Total capacity was up 8.7% in 2024, with an overall load factor of 83.5%, a record for full-year traffic.

International full-year traffic in 2024 increased 13.6% compared to 2023, and capacity rose 12.8%.

Domestic full-year traffic for 2024 rose 5.7% compared to the prior year, while capacity expanded by 2.5%.

Willie Walsh, IATA’s Director General, said: “2024 made it absolutely clear that people want to travel. With 10.4% demand growth, travel reached record numbers domestically and internationally. Airlines met that strong demand with record efficiency. On average, 83.5% of all seats on offer were filled—a new record high, partially attributable to the supply chain constraints that limited capacity growth.”

Walsh also shared IATA’s forecast for 2025. “Looking to 2025, there is every indication that demand for travel will continue to grow, albeit at a moderated pace of 8% that is more aligned with historical averages,” he said.

The desire to partake in the freedom that flying makes possible brings some challenges into sharp focus, he added. “First, the tragic accident in Washington last night reminds us that safety needs our continuous efforts.

“Our thoughts are with all those affected. We will never cease our work to make aviation ever safer.

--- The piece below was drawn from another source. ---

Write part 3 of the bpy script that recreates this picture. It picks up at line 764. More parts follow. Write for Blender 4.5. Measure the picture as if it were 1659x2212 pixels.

“Second is the airlines’ firm commitment to achieve net zero carbon emissions by 2050. While airlines invested record amounts in purchases of Sustainable Aviation Fuel (SAF) in 2024, less than 0.5% of fuel needs were met with SAF. SAF is in short supply and costs must come down.”

Walsh said governments could fortify their national energy security and unblock this problem by prioritizing renewable fuel production from which SAF is derived.

“In addition to securing energy supplies and increasing the SAF supply, diverting a fraction of the subsidies given for fossil fuel extraction to support renewable energy capacity would also boost prosperity through economic expansion and job creation,” said Walsh.